In December 2016, as a result of collaborative conservation efforts with a range of long-standing partners, the U.S. Fish & Wildlife Service determined the black-capped vireo had recovered and proposed removing it from the Federal List of Endangered and Threatened Wildlife. To ensure the species continues to thrive if the delisting is finalized, the agency is now announcing the availability of a Post-Delisting Monitoring Plan (PDMP) for the songbird. 

Under the Endangered Species Act (ESA), once a species is delisted due to recovery, monitoring of the species for a minimum of five years is required to help ensure that the species remains stable and does not decline. Publication of the notice begins a 30-day public comment period of the PDMP. 

Thirty years ago, the future for the black-capped vireo was not very bright. The population had been negatively impacted by habitat loss and nest parasitism by brown-headed cowbirds, and only 350 birds were known to exist in a few locations. Thanks to cooperative and collaborative conservation efforts by Fish & Wildlife, the states of Oklahoma and Texas, the U.S. Army, private landowners and non-governmental organizations there are now more than 5,200 known birds and more than 14,000 estimated across their breeding range. 

Fish & Wildlife developed the draft PDMP for the black-capped vireo in collaboration with the Texas Parks and Wildlife Department, Oklahoma Department of Wildlife Conservation, Fort Hood and Fort Sill military installations and The Nature Conservancy of Texas. The draft PDMP describes the methods proposed to monitor the status of the vireo and its habitat, in cooperation with the agency's partners for a 12-year period if the vireo is delisted. The draft PDMP also provides a strategy for identifying and responding to any future population declines or habitat loss. 

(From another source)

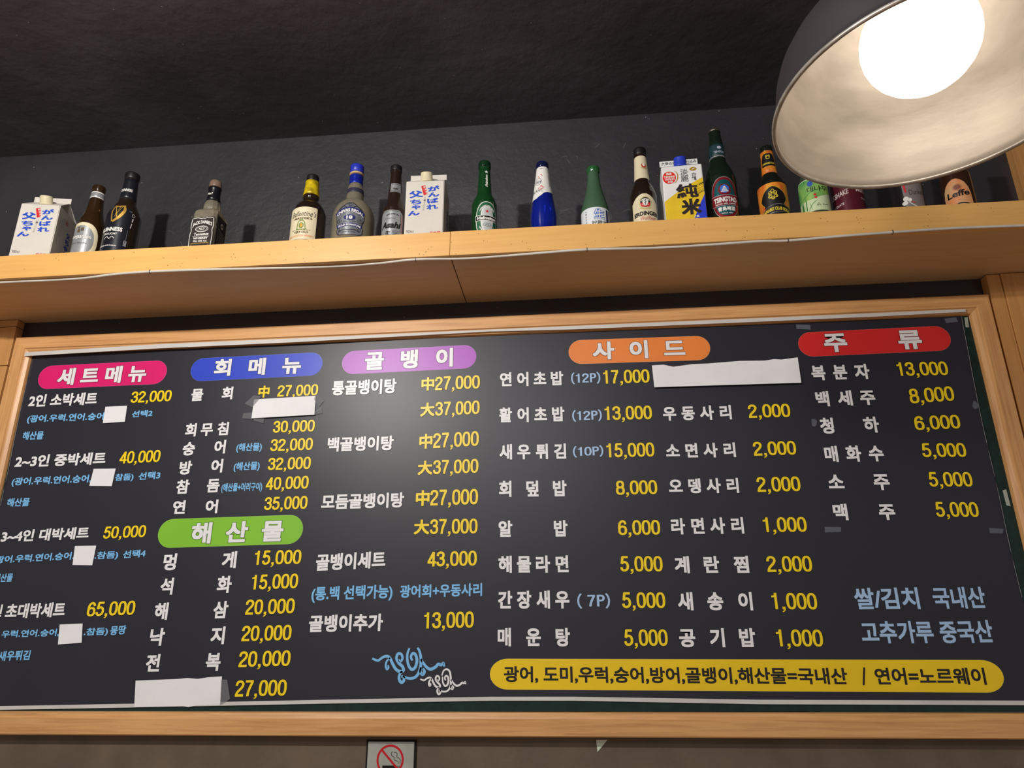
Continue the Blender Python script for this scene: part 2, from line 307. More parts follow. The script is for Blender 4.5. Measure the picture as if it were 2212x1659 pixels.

The black-capped vireo is the smallest member of the vireo family occurring regularly in the United States. It breeds in Texas, Oklahoma and northern Mexico and winters exclusively in Mexico along the Pacific Coast. Sporting a namesake black cap and white face mask, black-capped vireos build intricate hanging cup nests two to four feet above the ground fastened to the branches of shrubs with strands from spider webs, and return to the same breeding site year after year.